4. Real-world Applications

  • Stack Applications:
    • Function call stack
    • Undo operations in text editors
    • Expression evaluation
    • Browser back button
  • Queue Applications:
    • Print spooling
    • Task scheduling
    • Breadth-first search
    • Message queues

Practice Questions

  1. Stack: What happens if you try to pop from an empty stack?
  2. Queue: How does the circular array prevent space waste?
  3. Comparison: When would you choose array implementation over linked list?
  4. Application: How would you implement an undo feature using a stack?

Answers

  1. Stack Pop from Empty Stack:
    • The operation will throw a RuntimeException with message “Stack is empty”
    • This prevents accessing invalid memory locations
    • Always check isEmpty() before popping 
      if (isEmpty()) {
  throw new RuntimeException("Stack is empty");
}
  2. Circular Array Space Efficiency:
    • Without circular array: After dequeueing elements, front space becomes unusable
    • With circular array: Uses modulo operation (index + 1) % capacity to wrap around
    • Example: When rear reaches end, it wraps to index 0, reusing freed space
    • This allows the queue to use the full array capacity efficiently
  3. Array vs Linked List Choice:
    • Choose Array when:
      • You know the maximum size in advance
      • You need random access to elements
      • Memory efficiency is critical
      • Cache performance is important
    • Choose Linked List when:
      • Size is unknown or highly variable
      • Frequent insertions/deletions in middle
      • Memory allocation overhead is acceptable
  4. Undo Feature Implementation: 
    class UndoManager {
    private Stack<String> undoStack = new Stack<>();
       
    public void performAction(String action) {
        // Save current state before action
        undoStack.push(getCurrentState());
        // Execute the action
        executeAction(action);
    }
       
    public void undo() {
        if (!undoStack.isEmpty()) {
            String previousState = undoStack.pop();
            restoreState(previousState);
        }
    }
}
    • Each action pushes the previous state onto the stack
    • Undo pops the last state and restores it
    • LIFO nature ensures correct undo order

Summary

  • Stack: Single pointer, LIFO, simple implementation
  • Queue: Two pointers, FIFO, circular array for efficiency
  • Arrays: Memory efficient, cache-friendly, predictable performance
  • Applications: Both structures have numerous real-world uses

This implementation approach provides a solid foundation for understanding how fundamental data structures can be efficiently implemented using basic array operations.

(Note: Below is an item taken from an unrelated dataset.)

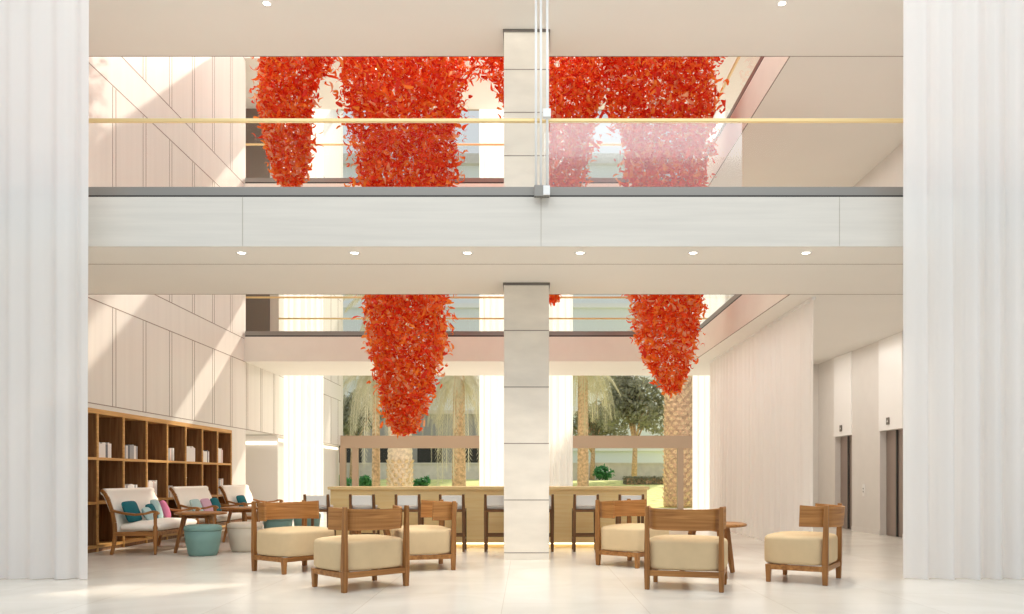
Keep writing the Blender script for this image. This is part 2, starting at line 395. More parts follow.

LeetCode-Style Problem: Valid Parentheses

Problem Description

Given a string s containing just the characters '(', ')', '{', '}', '[' and ']', determine if the input string is valid.

An input string is valid if:

  1. Open brackets must be closed by the same type of brackets.
  2. Open brackets must be closed in the correct order.

Examples 

Input: s = "()"
Output: true

Input: s = "()[]{}"
Output: true

Input: s = "(]"
Output: false

Input: s = "([)]"
Output: false

Input: s = "{[]}"
Output: true

Solution Using Stack 

class Solution {
    public boolean isValid(String s) {
        Stack<Character> stack = new Stack<>();
        
        for (char c : s.toCharArray()) {
            // If it's an opening bracket, push to stack
            if (c == '(' || c == '{' || c == '[') {
                stack.push(c);
            }
            // If it's a closing bracket
            else {
                // If stack is empty, no matching opening bracket
                if (stack.isEmpty()) {
                    return false;
                }
                
                // Check if the top of stack matches the closing bracket
                char top = stack.pop();
                if ((c == ')' && top != '(') ||
                    (c == '}' && top != '{') ||
                    (c == ']' && top != '[')) {
                    return false;
                }
            }
        }
        
        // Stack should be empty if all brackets are properly matched
        return stack.isEmpty();
    }
}

Step-by-Step Execution 

Input: "([)]"

Step 1: '[' -> stack: ['[']
Step 2: '(' -> stack: ['[', '(']
Step 3: ')' -> pop '(' from stack, matches ✓
        stack: ['[']
Step 4: ']' -> pop '[' from stack, matches ✓
        stack: []
Result: true (stack is empty)

Input: "([)]"

Step 1: '(' -> stack: ['(']
Step 2: '[' -> stack: ['(', '[']
Step 3: ')' -> pop '[' from stack, doesn't match '('
Result: false

Time and Space Complexity

  • Time Complexity: O(n) where n is the length of the string
  • Space Complexity: O(n) for the stack in worst case

Key Insights

  1. Stack Property: LIFO nature perfectly matches bracket matching
  2. Opening Brackets: Always push to stack
  3. Closing Brackets: Must match the most recent opening bracket (top of stack)
  4. Validation: Stack must be empty at the end

Common Mistakes to Avoid

  1. Not checking if stack is empty before popping
  2. Not checking if stack is empty at the end
  3. Incorrect bracket matching logic
  4. Using wrong data structure (queue instead of stack)

This problem demonstrates how the LIFO property of stacks naturally solves bracket matching problems, making it a classic example of stack applications in algorithm problems.